== DATA

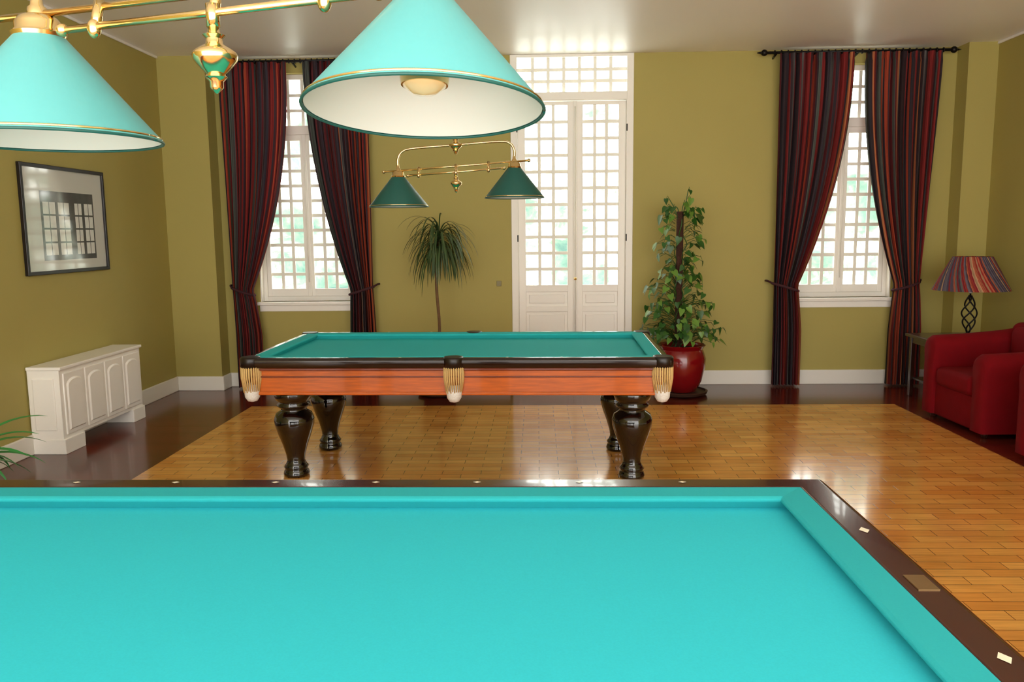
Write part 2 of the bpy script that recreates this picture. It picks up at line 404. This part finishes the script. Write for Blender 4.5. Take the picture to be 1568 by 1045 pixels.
# ---------------------------------------------------------------- far pool table
def table_far():
    e=empty('pool_table',(-.515,5.665,0),rz=math.radians(-1.3))
    hx,hy=1.345,.685
    ring('rail_wood',-hx,hx,-hy,hy,[(.01,.765),(0,.785),(0,.815),(.015,.83),(.05,.83),(.05,.765)],M['rosew'],e,bevel=.006,seg=3)
    ring('cushions',-hx+.05,hx-.05,-hy+.05,hy-.05,[(0,.832),(.075,.828),(.082,.822),(.082,.815),(.06,.785),(0,.785)],M['feltg'],e,bevel=.003)
    boxes('bed',[(-hx+.1,hx-.1,-hy+.1,hy-.1,.74,.79)],M['feltg'],e)
    i=.05
    ring('apron',-hx+i,hx-i,-hy+i,hy-i,[(0,.60),(0,.765),(.05,.765),(.05,.60)],M['orange'],e,bevel=.004)
    ring('apron_upper_moulding',-hx+i-.02,hx-i+.02,-hy+i-.02,hy-i+.02,[(0,.745),(0,.765),(.03,.765),(.03,.745)],M['orange_d'],e,bevel=.005)
    ring('apron_bead',-hx+i-.008,hx-i+.008,-hy+i-.008,hy-i+.008,[(0,.700),(0,.710),(.03,.710),(.03,.700)],M['orange_d'],e,bevel=.003)
    ring('apron_lower_moulding',-hx+i-.014,hx-i+.014,-hy+i-.014,hy-i+.014,[(0,.588),(0,.608),(.05,.608),(.05,.588)],M['orange'],e,bevel=.006)
    boxes('slate_frame',[(-hx+.1,hx-.1,-hy+.1,hy-.1,.62,.74)],M['rosew'],e)
    prof=[(.082,0),(.086,.02),(.078,.04),(.072,.05),(.082,.065),(.066,.085),(.058,.11),(.064,.15),(.084,.22),(.110,.29),(.128,.35),(.130,.39),(.118,.425),(.088,.445),(.080,.46),(.105,.475),(.108,.49),(.09,.505),(.112,.52),(.122,.545),(.122,.59)]
    bm=bmesh.new()
    for x in (-1.10,1.13):
        for y in (-.43,.26): addlathe(bm,prof,40,(x if y<0 else x*.965,y,0))
    finish('legs',bm,M['black'],e,smooth=True)
    pk=[(-hx+.05,-hy+.05),(0,-hy+.035),(hx-.05,-hy+.05),(-hx+.05,hy-.05),(0,hy-.035),(hx-.05,hy-.05)]
    bm=bmesh.new(); bl=bmesh.new(); bf=bmesh.new(); bn=bmesh.new()
    for (x,y) in pk:
        addlathe(bm,[(.0,.8335),(.046,.8335)],28,(x,y,0),cap=False)
        addlathe(bl,[(.046,.8340),(.058,.8345),(.066,.825),(.066,.768),(.05,.765)],28,(x,y,0),cap=False)
        n=26
        for k in range(n):
            an=2*pi*k/n
            px,py=x+.061*math.cos(an),y+.061*math.sin(an)
            qx,qy=x+.050*math.cos(an+.08),y+.050*math.sin(an+.08)
            addsweep(bf,[(px,py,.772),(px,py,.70),(qx,qy,.615+.01*math.sin(k*3))],[.006,.0055,.0035],6)
        addlathe(bn,[(.046,.66),(.050,.615),(.046,.575),(.03,.550),(0,.542)],20,(x,y,0),cap=False)
    finish('pocket_holes',bm,M['leather'],e); finish('pocket_leather',bl,M['leather'],e,smooth=True)
    finish('pocket_fringes',bf,M['fringe'],e,smooth=True); finish('pocket_nets',bn,M['net'],e,smooth=True)
    bm=bmesh.new()
    for k in range(1,8):
        x=-hx+2*hx*k/8
        if k==4: continue
        for y in (-hy+.032,hy-.032):
            bm.faces.new([bm.verts.new(p) for p in ((x-.012,y,.8312),(x,y-.008,.8312),(x+.012,y,.8312),(x,y+.008,.8312))])
    finish('diamond_inlays',bm,M['pearl'],e)
table_far()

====

_WHAT IS REQUIRED_.
Leaving out the pictures, repeat the data above exactly.

_THE SOLUTION_.
Write part 2 of the bpy script that recreates this picture. It picks up at line 404. This part finishes the script. Write for Blender 4.5. Take the picture to be 1568 by 1045 pixels.
# ---------------------------------------------------------------- far pool table
def table_far():
    e=empty('pool_table',(-.515,5.665,0),rz=math.radians(-1.3))
    hx,hy=1.345,.685
    ring('rail_wood',-hx,hx,-hy,hy,[(.01,.765),(0,.785),(0,.815),(.015,.83),(.05,.83),(.05,.765)],M['rosew'],e,bevel=.006,seg=3)
    ring('cushions',-hx+.05,hx-.05,-hy+.05,hy-.05,[(0,.832),(.075,.828),(.082,.822),(.082,.815),(.06,.785),(0,.785)],M['feltg'],e,bevel=.003)
    boxes('bed',[(-hx+.1,hx-.1,-hy+.1,hy-.1,.74,.79)],M['feltg'],e)
    i=.05
    ring('apron',-hx+i,hx-i,-hy+i,hy-i,[(0,.60),(0,.765),(.05,.765),(.05,.60)],M['orange'],e,bevel=.004)
    ring('apron_upper_moulding',-hx+i-.02,hx-i+.02,-hy+i-.02,hy-i+.02,[(0,.745),(0,.765),(.03,.765),(.03,.745)],M['orange_d'],e,bevel=.005)
    ring('apron_bead',-hx+i-.008,hx-i+.008,-hy+i-.008,hy-i+.008,[(0,.700),(0,.710),(.03,.710),(.03,.700)],M['orange_d'],e,bevel=.003)
    ring('apron_lower_moulding',-hx+i-.014,hx-i+.014,-hy+i-.014,hy-i+.014,[(0,.588),(0,.608),(.05,.608),(.05,.588)],M['orange'],e,bevel=.006)
    boxes('slate_frame',[(-hx+.1,hx-.1,-hy+.1,hy-.1,.62,.74)],M['rosew'],e)
    prof=[(.082,0),(.086,.02),(.078,.04),(.072,.05),(.082,.065),(.066,.085),(.058,.11),(.064,.15),(.084,.22),(.110,.29),(.128,.35),(.130,.39),(.118,.425),(.088,.445),(.080,.46),(.105,.475),(.108,.49),(.09,.505),(.112,.52),(.122,.545),(.122,.59)]
    bm=bmesh.new()
    for x in (-1.10,1.13):
        for y in (-.43,.26): addlathe(bm,prof,40,(x if y<0 else x*.965,y,0))
    finish('legs',bm,M['black'],e,smooth=True)
    pk=[(-hx+.05,-hy+.05),(0,-hy+.035),(hx-.05,-hy+.05),(-hx+.05,hy-.05),(0,hy-.035),(hx-.05,hy-.05)]
    bm=bmesh.new(); bl=bmesh.new(); bf=bmesh.new(); bn=bmesh.new()
    for (x,y) in pk:
        addlathe(bm,[(.0,.8335),(.046,.8335)],28,(x,y,0),cap=False)
        addlathe(bl,[(.046,.8340),(.058,.8345),(.066,.825),(.066,.768),(.05,.765)],28,(x,y,0),cap=False)
        n=26
        for k in range(n):
            an=2*pi*k/n
            px,py=x+.061*math.cos(an),y+.061*math.sin(an)
            qx,qy=x+.050*math.cos(an+.08),y+.050*math.sin(an+.08)
            addsweep(bf,[(px,py,.772),(px,py,.70),(qx,qy,.615+.01*math.sin(k*3))],[.006,.0055,.0035],6)
        addlathe(bn,[(.046,.66),(.050,.615),(.046,.575),(.03,.550),(0,.542)],20,(x,y,0),cap=False)
    finish('pocket_holes',bm,M['leather'],e); finish('pocket_leather',bl,M['leather'],e,smooth=True)
    finish('pocket_fringes',bf,M['fringe'],e,smooth=True); finish('pocket_nets',bn,M['net'],e,smooth=True)
    bm=bmesh.new()
    for k in range(1,8):
        x=-hx+2*hx*k/8
        if k==4: continue
        for y in (-hy+.032,hy-.032):
            bm.faces.new([bm.verts.new(p) for p in ((x-.012,y,.8312),(x,y-.008,.8312),(x+.012,y,.8312),(x,y+.008,.8312))])
    finish('diamond_inlays',bm,M['pearl'],e)
table_far()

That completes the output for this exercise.